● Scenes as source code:

-- Begin --

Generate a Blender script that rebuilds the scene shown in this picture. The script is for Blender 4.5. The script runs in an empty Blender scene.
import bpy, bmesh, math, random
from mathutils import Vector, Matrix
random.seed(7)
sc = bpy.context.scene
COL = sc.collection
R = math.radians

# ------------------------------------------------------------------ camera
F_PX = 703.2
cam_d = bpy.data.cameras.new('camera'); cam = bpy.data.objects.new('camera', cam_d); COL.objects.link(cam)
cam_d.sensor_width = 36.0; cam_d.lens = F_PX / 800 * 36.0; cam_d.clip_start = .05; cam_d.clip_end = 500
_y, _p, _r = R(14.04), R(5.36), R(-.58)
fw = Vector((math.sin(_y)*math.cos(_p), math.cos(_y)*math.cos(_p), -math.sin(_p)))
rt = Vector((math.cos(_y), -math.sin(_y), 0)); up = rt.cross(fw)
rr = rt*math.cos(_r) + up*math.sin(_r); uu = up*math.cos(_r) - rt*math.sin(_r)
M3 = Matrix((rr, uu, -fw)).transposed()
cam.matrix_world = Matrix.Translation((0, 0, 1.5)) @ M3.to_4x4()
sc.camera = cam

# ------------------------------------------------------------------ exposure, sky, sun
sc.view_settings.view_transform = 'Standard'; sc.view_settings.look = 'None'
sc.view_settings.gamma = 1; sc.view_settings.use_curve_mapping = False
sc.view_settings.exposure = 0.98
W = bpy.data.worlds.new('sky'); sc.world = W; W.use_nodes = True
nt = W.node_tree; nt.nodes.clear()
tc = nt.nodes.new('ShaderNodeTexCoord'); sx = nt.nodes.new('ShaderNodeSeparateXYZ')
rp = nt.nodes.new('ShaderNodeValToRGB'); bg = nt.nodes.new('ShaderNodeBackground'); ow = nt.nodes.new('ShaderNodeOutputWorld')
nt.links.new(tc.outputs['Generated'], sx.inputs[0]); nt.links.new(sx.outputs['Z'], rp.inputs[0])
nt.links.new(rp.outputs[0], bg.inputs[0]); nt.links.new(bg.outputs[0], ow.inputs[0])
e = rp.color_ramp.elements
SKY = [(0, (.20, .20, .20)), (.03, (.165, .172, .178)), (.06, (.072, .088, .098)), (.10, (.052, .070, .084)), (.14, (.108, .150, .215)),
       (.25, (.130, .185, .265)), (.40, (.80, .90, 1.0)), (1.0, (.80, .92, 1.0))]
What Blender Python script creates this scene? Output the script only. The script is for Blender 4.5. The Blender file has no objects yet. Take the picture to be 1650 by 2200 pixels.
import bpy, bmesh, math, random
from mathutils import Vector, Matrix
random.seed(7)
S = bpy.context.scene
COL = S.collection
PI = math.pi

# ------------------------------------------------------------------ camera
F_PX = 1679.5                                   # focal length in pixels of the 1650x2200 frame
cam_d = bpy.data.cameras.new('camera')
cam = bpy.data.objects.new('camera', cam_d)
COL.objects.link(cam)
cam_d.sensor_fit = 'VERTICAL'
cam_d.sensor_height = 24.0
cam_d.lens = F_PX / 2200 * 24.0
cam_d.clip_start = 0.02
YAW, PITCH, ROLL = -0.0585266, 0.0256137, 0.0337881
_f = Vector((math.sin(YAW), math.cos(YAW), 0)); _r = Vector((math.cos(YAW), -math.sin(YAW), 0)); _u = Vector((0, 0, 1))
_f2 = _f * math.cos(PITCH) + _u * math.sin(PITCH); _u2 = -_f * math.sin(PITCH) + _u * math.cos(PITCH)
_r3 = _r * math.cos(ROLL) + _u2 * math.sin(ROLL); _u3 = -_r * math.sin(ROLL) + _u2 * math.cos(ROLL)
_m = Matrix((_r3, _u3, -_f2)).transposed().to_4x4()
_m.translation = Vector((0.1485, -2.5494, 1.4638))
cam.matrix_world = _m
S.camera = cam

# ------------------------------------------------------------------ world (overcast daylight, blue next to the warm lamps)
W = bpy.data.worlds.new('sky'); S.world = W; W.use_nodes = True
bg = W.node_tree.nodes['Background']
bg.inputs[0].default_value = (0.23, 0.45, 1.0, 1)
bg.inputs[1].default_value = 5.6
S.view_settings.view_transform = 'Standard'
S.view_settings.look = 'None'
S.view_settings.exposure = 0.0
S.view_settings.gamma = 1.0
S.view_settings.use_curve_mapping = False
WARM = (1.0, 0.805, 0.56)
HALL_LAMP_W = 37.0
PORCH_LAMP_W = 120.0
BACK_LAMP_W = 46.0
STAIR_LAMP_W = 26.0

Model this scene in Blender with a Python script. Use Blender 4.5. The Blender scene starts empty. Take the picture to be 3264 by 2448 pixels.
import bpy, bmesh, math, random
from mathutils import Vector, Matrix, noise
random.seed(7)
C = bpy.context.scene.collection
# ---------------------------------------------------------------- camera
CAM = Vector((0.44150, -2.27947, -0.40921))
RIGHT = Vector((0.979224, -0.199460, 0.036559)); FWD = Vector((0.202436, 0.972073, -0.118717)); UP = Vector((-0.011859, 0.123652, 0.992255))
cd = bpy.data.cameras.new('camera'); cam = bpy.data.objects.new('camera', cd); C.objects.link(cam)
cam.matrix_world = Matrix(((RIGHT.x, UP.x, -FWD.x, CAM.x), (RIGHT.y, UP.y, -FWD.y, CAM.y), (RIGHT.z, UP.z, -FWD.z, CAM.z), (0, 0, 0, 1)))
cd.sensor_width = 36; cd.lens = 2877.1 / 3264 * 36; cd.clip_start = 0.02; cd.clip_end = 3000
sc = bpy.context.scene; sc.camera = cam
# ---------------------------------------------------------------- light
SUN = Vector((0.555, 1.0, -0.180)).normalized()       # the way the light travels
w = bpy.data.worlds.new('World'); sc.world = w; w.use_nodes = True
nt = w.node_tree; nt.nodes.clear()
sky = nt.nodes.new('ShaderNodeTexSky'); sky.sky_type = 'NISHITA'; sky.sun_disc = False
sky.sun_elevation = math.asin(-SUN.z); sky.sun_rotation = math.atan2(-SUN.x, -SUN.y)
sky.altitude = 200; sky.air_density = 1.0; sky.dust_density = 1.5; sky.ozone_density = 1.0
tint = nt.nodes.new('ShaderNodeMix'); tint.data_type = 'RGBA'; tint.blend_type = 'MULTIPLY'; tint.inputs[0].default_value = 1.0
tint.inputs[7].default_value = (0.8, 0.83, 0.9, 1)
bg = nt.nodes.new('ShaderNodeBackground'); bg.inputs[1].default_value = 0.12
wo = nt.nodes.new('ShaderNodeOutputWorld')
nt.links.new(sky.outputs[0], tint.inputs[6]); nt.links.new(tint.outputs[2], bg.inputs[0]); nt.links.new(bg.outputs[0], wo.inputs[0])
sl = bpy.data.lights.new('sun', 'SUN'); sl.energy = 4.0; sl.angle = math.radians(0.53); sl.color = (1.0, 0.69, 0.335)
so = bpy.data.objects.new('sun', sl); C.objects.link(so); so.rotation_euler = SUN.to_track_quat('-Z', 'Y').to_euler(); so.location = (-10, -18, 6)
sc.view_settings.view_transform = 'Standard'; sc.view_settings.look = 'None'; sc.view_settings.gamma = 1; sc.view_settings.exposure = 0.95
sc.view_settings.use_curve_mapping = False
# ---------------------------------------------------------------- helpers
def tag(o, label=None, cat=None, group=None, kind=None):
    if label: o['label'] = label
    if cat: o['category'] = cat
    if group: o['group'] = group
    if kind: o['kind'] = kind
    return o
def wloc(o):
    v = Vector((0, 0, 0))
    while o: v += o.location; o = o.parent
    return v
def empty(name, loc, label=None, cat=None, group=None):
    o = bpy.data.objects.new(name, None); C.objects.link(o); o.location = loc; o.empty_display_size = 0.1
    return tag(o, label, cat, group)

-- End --

● Written task:
Would you write down every record again, exactly?

● Response below:
Generate a Blender script that rebuilds the scene shown in this picture. The script is for Blender 4.5. The script runs in an empty Blender scene.
import bpy, bmesh, math, random
from mathutils import Vector, Matrix
random.seed(7)
sc = bpy.context.scene
COL = sc.collection
R = math.radians

# ------------------------------------------------------------------ camera
F_PX = 703.2
cam_d = bpy.data.cameras.new('camera'); cam = bpy.data.objects.new('camera', cam_d); COL.objects.link(cam)
cam_d.sensor_width = 36.0; cam_d.lens = F_PX / 800 * 36.0; cam_d.clip_start = .05; cam_d.clip_end = 500
_y, _p, _r = R(14.04), R(5.36), R(-.58)
fw = Vector((math.sin(_y)*math.cos(_p), math.cos(_y)*math.cos(_p), -math.sin(_p)))
rt = Vector((math.cos(_y), -math.sin(_y), 0)); up = rt.cross(fw)
rr = rt*math.cos(_r) + up*math.sin(_r); uu = up*math.cos(_r) - rt*math.sin(_r)
M3 = Matrix((rr, uu, -fw)).transposed()
cam.matrix_world = Matrix.Translation((0, 0, 1.5)) @ M3.to_4x4()
sc.camera = cam

# ------------------------------------------------------------------ exposure, sky, sun
sc.view_settings.view_transform = 'Standard'; sc.view_settings.look = 'None'
sc.view_settings.gamma = 1; sc.view_settings.use_curve_mapping = False
sc.view_settings.exposure = 0.98
W = bpy.data.worlds.new('sky'); sc.world = W; W.use_nodes = True
nt = W.node_tree; nt.nodes.clear()
tc = nt.nodes.new('ShaderNodeTexCoord'); sx = nt.nodes.new('ShaderNodeSeparateXYZ')
rp = nt.nodes.new('ShaderNodeValToRGB'); bg = nt.nodes.new('ShaderNodeBackground'); ow = nt.nodes.new('ShaderNodeOutputWorld')
nt.links.new(tc.outputs['Generated'], sx.inputs[0]); nt.links.new(sx.outputs['Z'], rp.inputs[0])
nt.links.new(rp.outputs[0], bg.inputs[0]); nt.links.new(bg.outputs[0], ow.inputs[0])
e = rp.color_ramp.elements
SKY = [(0, (.20, .20, .20)), (.03, (.165, .172, .178)), (.06, (.072, .088, .098)), (.10, (.052, .070, .084)), (.14, (.108, .150, .215)),
       (.25, (.130, .185, .265)), (.40, (.80, .90, 1.0)), (1.0, (.80, .92, 1.0))]
What Blender Python script creates this scene? Output the script only. The script is for Blender 4.5. The Blender file has no objects yet. Take the picture to be 1650 by 2200 pixels.
import bpy, bmesh, math, random
from mathutils import Vector, Matrix
random.seed(7)
S = bpy.context.scene
COL = S.collection
PI = math.pi

# ------------------------------------------------------------------ camera
F_PX = 1679.5                                   # focal length in pixels of the 1650x2200 frame
cam_d = bpy.data.cameras.new('camera')
cam = bpy.data.objects.new('camera', cam_d)
COL.objects.link(cam)
cam_d.sensor_fit = 'VERTICAL'
cam_d.sensor_height = 24.0
cam_d.lens = F_PX / 2200 * 24.0
cam_d.clip_start = 0.02
YAW, PITCH, ROLL = -0.0585266, 0.0256137, 0.0337881
_f = Vector((math.sin(YAW), math.cos(YAW), 0)); _r = Vector((math.cos(YAW), -math.sin(YAW), 0)); _u = Vector((0, 0, 1))
_f2 = _f * math.cos(PITCH) + _u * math.sin(PITCH); _u2 = -_f * math.sin(PITCH) + _u * math.cos(PITCH)
_r3 = _r * math.cos(ROLL) + _u2 * math.sin(ROLL); _u3 = -_r * math.sin(ROLL) + _u2 * math.cos(ROLL)
_m = Matrix((_r3, _u3, -_f2)).transposed().to_4x4()
_m.translation = Vector((0.1485, -2.5494, 1.4638))
cam.matrix_world = _m
S.camera = cam

# ------------------------------------------------------------------ world (overcast daylight, blue next to the warm lamps)
W = bpy.data.worlds.new('sky'); S.world = W; W.use_nodes = True
bg = W.node_tree.nodes['Background']
bg.inputs[0].default_value = (0.23, 0.45, 1.0, 1)
bg.inputs[1].default_value = 5.6
S.view_settings.view_transform = 'Standard'
S.view_settings.look = 'None'
S.view_settings.exposure = 0.0
S.view_settings.gamma = 1.0
S.view_settings.use_curve_mapping = False
WARM = (1.0, 0.805, 0.56)
HALL_LAMP_W = 37.0
PORCH_LAMP_W = 120.0
BACK_LAMP_W = 46.0
STAIR_LAMP_W = 26.0

Model this scene in Blender with a Python script. Use Blender 4.5. The Blender scene starts empty. Take the picture to be 3264 by 2448 pixels.
import bpy, bmesh, math, random
from mathutils import Vector, Matrix, noise
random.seed(7)
C = bpy.context.scene.collection
# ---------------------------------------------------------------- camera
CAM = Vector((0.44150, -2.27947, -0.40921))
RIGHT = Vector((0.979224, -0.199460, 0.036559)); FWD = Vector((0.202436, 0.972073, -0.118717)); UP = Vector((-0.011859, 0.123652, 0.992255))
cd = bpy.data.cameras.new('camera'); cam = bpy.data.objects.new('camera', cd); C.objects.link(cam)
cam.matrix_world = Matrix(((RIGHT.x, UP.x, -FWD.x, CAM.x), (RIGHT.y, UP.y, -FWD.y, CAM.y), (RIGHT.z, UP.z, -FWD.z, CAM.z), (0, 0, 0, 1)))
cd.sensor_width = 36; cd.lens = 2877.1 / 3264 * 36; cd.clip_start = 0.02; cd.clip_end = 3000
sc = bpy.context.scene; sc.camera = cam
# ---------------------------------------------------------------- light
SUN = Vector((0.555, 1.0, -0.180)).normalized()       # the way the light travels
w = bpy.data.worlds.new('World'); sc.world = w; w.use_nodes = True
nt = w.node_tree; nt.nodes.clear()
sky = nt.nodes.new('ShaderNodeTexSky'); sky.sky_type = 'NISHITA'; sky.sun_disc = False
sky.sun_elevation = math.asin(-SUN.z); sky.sun_rotation = math.atan2(-SUN.x, -SUN.y)
sky.altitude = 200; sky.air_density = 1.0; sky.dust_density = 1.5; sky.ozone_density = 1.0
tint = nt.nodes.new('ShaderNodeMix'); tint.data_type = 'RGBA'; tint.blend_type = 'MULTIPLY'; tint.inputs[0].default_value = 1.0
tint.inputs[7].default_value = (0.8, 0.83, 0.9, 1)
bg = nt.nodes.new('ShaderNodeBackground'); bg.inputs[1].default_value = 0.12
wo = nt.nodes.new('ShaderNodeOutputWorld')
nt.links.new(sky.outputs[0], tint.inputs[6]); nt.links.new(tint.outputs[2], bg.inputs[0]); nt.links.new(bg.outputs[0], wo.inputs[0])
sl = bpy.data.lights.new('sun', 'SUN'); sl.energy = 4.0; sl.angle = math.radians(0.53); sl.color = (1.0, 0.69, 0.335)
so = bpy.data.objects.new('sun', sl); C.objects.link(so); so.rotation_euler = SUN.to_track_quat('-Z', 'Y').to_euler(); so.location = (-10, -18, 6)
sc.view_settings.view_transform = 'Standard'; sc.view_settings.look = 'None'; sc.view_settings.gamma = 1; sc.view_settings.exposure = 0.95
sc.view_settings.use_curve_mapping = False
# ---------------------------------------------------------------- helpers
def tag(o, label=None, cat=None, group=None, kind=None):
    if label: o['label'] = label
    if cat: o['category'] = cat
    if group: o['group'] = group
    if kind: o['kind'] = kind
    return o
def wloc(o):
    v = Vector((0, 0, 0))
    while o: v += o.location; o = o.parent
    return v
def empty(name, loc, label=None, cat=None, group=None):
    o = bpy.data.objects.new(name, None); C.objects.link(o); o.location = loc; o.empty_display_size = 0.1
    return tag(o, label, cat, group)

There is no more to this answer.